Provided data =>
-- Start --

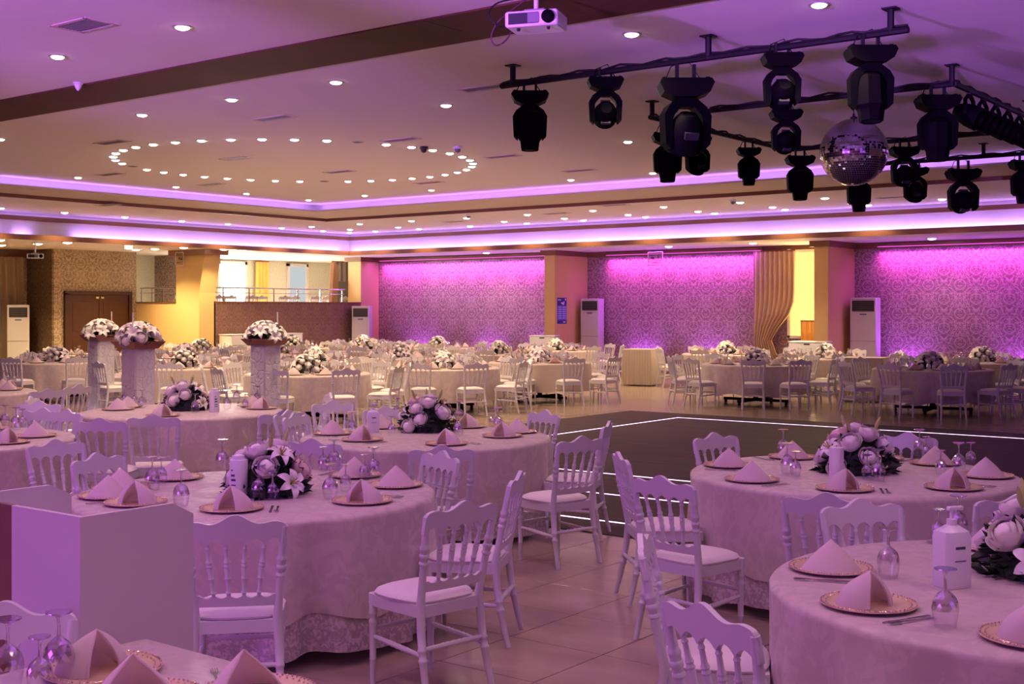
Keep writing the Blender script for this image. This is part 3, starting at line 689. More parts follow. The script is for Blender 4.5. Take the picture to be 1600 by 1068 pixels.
# ------------------------------------------------------------------ lighting rig over the dance floor
HP = 4.10
def pipe(a, b, lab, r=0.03, wrap=True):
    t = thing('rig_pipe', lab, 'pipe', (0, 0, 0), 0, 'black lighting rig pipes')
    a = Vector(a); b = Vector(b); MB().tube([a, b], r, 8).build('bar', BLACKM, t)
    n = max(3, int((b - a).length / 0.12)); q = []
    for k in range(n + 1):
        p = a.lerp(b, k / n); q.append(p + Vector((0.01 * math.sin(k * 2.1), 0.02 * math.cos(k * 1.3), 0.035 + 0.012 * math.sin(k * 1.7))))
    MB().tube(q, 0.012, 5).build('cable_run', BLACKM, t)
    return t
def hang_posts(t, pts):
    for p in pts:
        MB().tube([(p[0], p[1], HP - 0.02), (p[0], p[1], C2 - 0.005)], 0.03, 8).build('drop_post', BLACKM, t)
        MB().box((p[0], p[1], C2 - 0.008), (0.12, 0.12, 0.012)).build('ceiling_plate', BLACKM, t, smooth=False)
YA, YB, YC, YD = 10.05, 12.75, 16.6, 19.1
t = pipe((-7.85, YA, HP), (-3.6, YA, HP), 'nearest black rig pipe carrying five large moving heads'); hang_posts(t, [(-7.7, YA), (-5.45, YA), (-3.75, YA)])
t = pipe((-6.9, YB, HP), (-4.1, YB, HP), 'black rig pipe crossing behind the mirror ball cable'); hang_posts(t, [(-7.7, YB + 0.05), (-4.12, YB)])
t = pipe((-4.1, YB, HP), (-4.1, 16.4, HP), 'black rig pipe carrying the row of black par cans'); hang_posts(t, [(-4.1, 15.5)])
t = pipe((-7.7, YB, HP), (-7.7, YC, HP), 'black rig pipe running back toward the papered wall'); hang_posts(t, [(-7.7, YC - 0.1)])
t = pipe((-7.7, YC, HP), (-4.4, YC, HP), 'black rig pipe passing behind the mirror ball')
t = pipe((-8.0, YD, HP), (-4.2, YD, HP), 'farthest black rig pipe below the violet ceiling strip'); hang_posts(t, [(-5.7, YD)])

def moving_head(tilt, pan, s, style):
    """hung head: clamp, base box, yoke with two arms, tilting head with a lens"""
    t = thing('moving_head_light', 'x', 'stage light', (0, 0, 0), 0, 'black moving heads on the rig')
    oct_ = [(-0.16, -0.035), (-0.19, 0.03), (-0.17, 0.06), (0.17, 0.06), (0.19, 0.03), (0.16, -0.035), (0.08, -0.07), (-0.08, -0.07)]
    b = MB().prism([(x * s, z * s) for x, z in oct_], -0.11 * s, 0.11 * s, lambda a, z, y: (a, y, -0.16 * s + z)).build('base', BLACK, t)
    for k in (-1, 1): MB().box((0.15 * s * k, 0, -0.095 * s), (0.03 * s, 0.12 * s, 0.02 * s)).build('handle', BLACK, b, smooth=False)
    for k in (-1, 1): MB().box((0.06 * s * k, 0, -0.05 * s), (0.025 * s, 0.03 * s, 0.12 * s)).build('clamp', BLACKM, t, smooth=False)
    MB().tube([(-0.14 * s, 0.02, -0.1 * s), (-0.1 * s, 0.03, 0.0), (0.02, 0.02, 0.05 * s), (0.1 * s, 0.02, -0.08 * s)], 0.006, 5).build('cable', BLACKM, t)
    MP = Matrix.Translation((0, 0, -0.25 * s)) @ Matrix.Rotation(pan, 4, 'Z')
    yk = MB()
    wdt = 0.155
    out = [(-0.06, 0.02), (-0.14, -0.04), (-wdt - 0.02, -0.1), (-wdt - 0.01, -0.30), (-0.12, -0.33), (-0.105, -0.28), (-0.11, -0.12), (-0.06, -0.045), (0.06, -0.045), (0.11, -0.12), (0.105, -0.28), (0.12, -0.33), (wdt + 0.01, -0.30), (wdt + 0.02, -0.1), (0.14, -0.04), (0.06, 0.02)]
    n = len(out); up = [out[k] for k in range(8)]; lo = [out[n - 1 - k] for k in range(8)]
    # two halves as strips: left arm, right arm
    for sgn in (-1, 1):
        A = [(0, 0.02), (sgn * 0.06, 0.02), (sgn * 0.14, -0.04), (sgn * 0.175, -0.1), (sgn * 0.165, -0.30), (sgn * 0.125, -0.34)]
        B = [(0, -0.045), (sgn * 0.05, -0.045), (sgn * 0.10, -0.10), (sgn * 0.115, -0.14), (sgn * 0.11, -0.27), (sgn * 0.115, -0.30)]
        yk.strip2([(x * s, z * s) for x, z in A], [(x * s, z * s) for x, z in B], -0.055 * s, 0.055 * s, lambda a, z, y: MP @ Vector((a, y, z)))
    yk.build('yoke', BLACK, t)
    MT = MP @ Matrix.Translation((0, 0, -0.22 * s)) @ Matrix.Rotation(tilt, 4, 'X')
    if style == 0:      # spot: boxy head with a tapered snout, pointing along -Z of its own frame
        prof = [(0.0, 0.17), (0.075, 0.165), (0.115, 0.12), (0.12, -0.1), (0.10, -0.13), (0.088, -0.22), (0.078, -0.225), (0.07, -0.21)]
        hd = MB().lathe([(r * s * 1.06, z * s) for r, z in prof], 8, M=MT, a0=PI / 8).build('head', BLACK, t, ang=30)
        MB().lathe([(0, -0.215 * s), (0.072 * s, -0.215 * s)], 16, M=MT, cap=False).build('lens', LENS, hd)
    else:               # wash: round deep dish
        prof = [(0.0, 0.15), (0.06, 0.14), (0.10, 0.09), (0.125, 0.0), (0.128, -0.12), (0.115, -0.135), (0.108, -0.12)]
        hd = MB().lathe([(r * s, z * s) for r, z in prof], 18, M=MT).build('head', BLACK, t)
        MB().lathe([(0, -0.118 * s), (0.109 * s, -0.12 * s)], 18, M=MT, cap=False).build('lens', LENS, hd)
        MB().box((0, 0, 0.02 * s), (0.10 * s, 0.262 * s, 0.05 * s), M=MT).build('vent_band', DARK, hd, smooth=False)
    return t
PROTO_H = {}
def put_head(u, zp, s, style, tilt, pan, lab, y_of_pipe=None, x_of_pipe=None):
    # place on the pipe: intersect the viewing direction with the pipe's line in plan
    d = FV + RV * ((u - 800) / FOC)
    k = (y_of_pipe / d.y) if y_of_pipe is not None else (x_of_pipe / d.x)
    p = d * k
    key = (round(s, 2), style, round(tilt, 2), round(pan, 2))
    if key not in PROTO_H: PROTO_H[key] = Proto(moving_head(tilt, pan, s, style))
    return PROTO_H[key].put((p.x, p.y, HP + zp), YAW, lab)
put_head(828, 0.0, 1.0, 0, 0, 0, 'black moving head pointing straight down at the near pipe end', YA)
put_head(946, 0.03, 0.92, 1, R(75), 0, 'black moving head with open yoke tilted level on the near pipe', YA)
put_head(1071, -0.05, 1.32, 1, R(28), R(14), 'largest black wash head with a round dish on the near pipe', YA)
put_head(1222, 0.03, 0.92, 1, R(62), 0, 'black moving head hanging directly over another on the pipe behind', YA)
put_head(1360, 0.0, 1.06, 0, R(-6), 0, 'black moving head at the near pipe end above the mirror ball', YA)
put_head(1228, 0.0, 0.92, 1, R(75), 0, 'small black moving head with open yoke beside the mirror ball', YB)
put_head(1465, 0.0, 1.12, 0, 0, 0, 'black moving head hung at the pipe corner by the par cans', YB)
put_head(1043, -0.05, 1.0, 0, 0, 0, 'black moving head half hidden under the largest wash head', None, -7.7)
put_head(1090, -0.02, 0.9, 1, R(40), R(20), 'black tilted moving head beside the one under the largest wash head', None, -7.7)
put_head(1170, -0.02, 0.85, 0, 0, 0, 'small black moving head on the receding rig pipe', None, -7.7)
put_head(1250, 0.0, 1.06, 0, 0, 0, 'black moving head against the violet ceiling strip beside the ball', YC)
put_head(1413, 0.0, 1.0, 1, R(70), 0, 'black moving head just past the mirror ball', YC)
put_head(1342, 0.0, 1.06, 0, 0, 0, 'black moving head peeking out below the mirror ball', YD)
put_head(1430, 0.0, 1.0, 1, R(35), 0, 'black drum-shaped moving head on the farthest pipe', YD)
put_head(1505, -0.05, 1.28, 1, R(80), 0, 'black moving head with wide open yoke on the farthest pipe', YD)
put_head(1600, 0.0, 1.06, 0, 0, 0, 'black moving head cut by the picture edge on the farthest pipe', YD)
# blue tinted side case of the last open head
# par cans in a row
pc = thing('par_can', 'x', 'stage light', (0, 0, 0), 0, 'row of black par cans')
MPc = Matrix.Translation((0, 0, -0.26)) @ Matrix.Rotation(R(-62), 4, 'Y')
hd = MB().lathe([(0, 0.17), (0.06, 0.165), (0.10, 0.1), (0.12, 0.0), (0.125, -0.12), (0.11, -0.12), (0.10, -0.08)], 16, M=MPc).build('can', BLACK, pc)
MB().lathe([(0, -0.08), (0.10, -0.08)], 16, M=MPc, cap=False).build('lens', LENS, hd)
MB().strip2([(-0.14, -0.26), (-0.14, -0.1), (-0.03, -0.04), (0.03, -0.04), (0.14, -0.1), (0.14, -0.26)], [(-0.125, -0.26), (-0.125, -0.11), (-0.03, -0.06), (0.03, -0.06), (0.125, -0.11), (0.125, -0.26)], -0.02, 0.02, lambda a, z, y: (y, a, z)).build('yoke', BLACK, pc)
MB().box((0, 0, -0.02), (0.04, 0.05, 0.1)).build('clamp', BLACKM, pc, smooth=False)
PC = Proto(pc)
for k in range(6): PC.put((-4.1, 13.25 + 0.47 * k, HP), 0, 'black par can on the side pipe, %s from the pipe corner' % ordn(k + 1))

# mirror ball
BR = 0.375; bp_ = atz(1334, 13.9, 3.565)
mb_ = thing('mirror_ball', 'large mirror ball covered in tiny silver facets', 'mirror ball', bp_)
m = MB(); rows = 44; rnd = random.Random(3)
for j in range(rows):
    t0 = PI * (j + 0.04) / rows; t1 = PI * (j + 0.96) / rows; n = max(6, int(2 * PI * BR * math.sin((t0 + t1) / 2) / (PI * BR / rows)))
    for k in range(n):
        p0 = 2 * PI * (k + 0.04) / n; p1 = 2 * PI * (k + 0.96) / n
        cs = [(t0, p0), (t0, p1), (t1, p1), (t1, p0)]; q = []
        jit = Vector((rnd.gauss(0, 1), rnd.gauss(0, 1), rnd.gauss(0, 1))) * 0.0005
        for i_, (th, ph) in enumerate(cs):
            d = Vector((math.sin(th) * math.cos(ph), math.sin(th) * math.sin(ph), math.cos(th)))
            q.append(d * BR + d * (rnd.gauss(0, 1) * 0.00025))
        c_ = sum(q, Vector()) / 4; nrm = c_.normalized() + Vector((rnd.gauss(0, 1), rnd.gauss(0, 1), rnd.gauss(0, 1))) * 0.012; nrm.normalize()
        q = [p - nrm * ((p - c_).dot(nrm)) for p in q]
        m.quad(*q)
ft = m.build('facet_tiles', MIRROR, mb_, smooth=False, fix=False); ft['kind'] = 'stuff'
m = MB(); m.lathe([(0.0 + (BR - 0.004) * math.sin(PI * k / 24), (BR - 0.004) * math.cos(PI * k / 24)) for k in range(25)], 32, cap=False); m.build('core', GREY, mb_)
MB().lathe([(0.04, BR - 0.003), (0.04, BR + 0.02), (0.015, BR + 0.03), (0.012, BR + 0.06)], 12).build('cap', BLACKM, mb_)
MB().tube([(0, 0, BR + 0.05), (0, 0, C2 - bp_.z)], 0.006, 6).build('cable', BLACKM, mb_)

# ------------------------------------------------------------------ dance floor with inlaid light lines
df = thing('dance_floor', 'dark wooden dance floor with inlaid glowing lines', 'dance floor')
brd = [random.Random(i).uniform(-0.0006, 0.0) for i in range(70)]
m = MB().box(((-11.7 + XMAX - 0.5) / 2, 13.5, 0.0), (11.7 + XMAX - 0.5, 10.4, 0.008)); m.build('deck', PLANK, df, smooth=False)
def fline(x0, y0, x1, y1, w_=0.028):
    MB().box(((x0 + x1) / 2, (y0 + y1) / 2, 0.0045), (abs(x1 - x0) + w_, abs(y1 - y0) + w_, 0.005)).build('light_line', FSTRIP, df, smooth=False)
fline(-10.3, 17.95, XMAX - 1.5, 17.95); fline(-10.3, 11.36, -10.3, 17.95)
fline(-10.3, 11.36, XMAX - 1.5, 11.36); fline(-8.6, 10.1, XMAX - 1.5, 10.1); fline(-8.6, 8.8, XMAX - 1.5, 8.8)
ra = thing('runway', 'dark aisle strip with glowing edge line beside the flower columns', 'runway')
MB().box((-18.0, 11.5, 0.0), (12.5, 1.7, 0.006)).build('deck', PLANK, ra, smooth=False)
for yy in (10.62, 12.38): MB().box((-18.0, yy, 0.0035), (12.4, 0.035, 0.005)).build('light_line', FSTRIP, ra, smooth=False)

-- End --

Written task =>
Using the listing above, pull out all lines that hold the word "picture".

Result =>
Keep writing the Blender script for this image. This is part 3, starting at line 689. More parts follow. The script is for Blender 4.5. Take the picture to be 1600 by 1068 pixels.
put_head(1600, 0.0, 1.06, 0, 0, 0, 'black moving head cut by the picture edge on the farthest pipe', YD)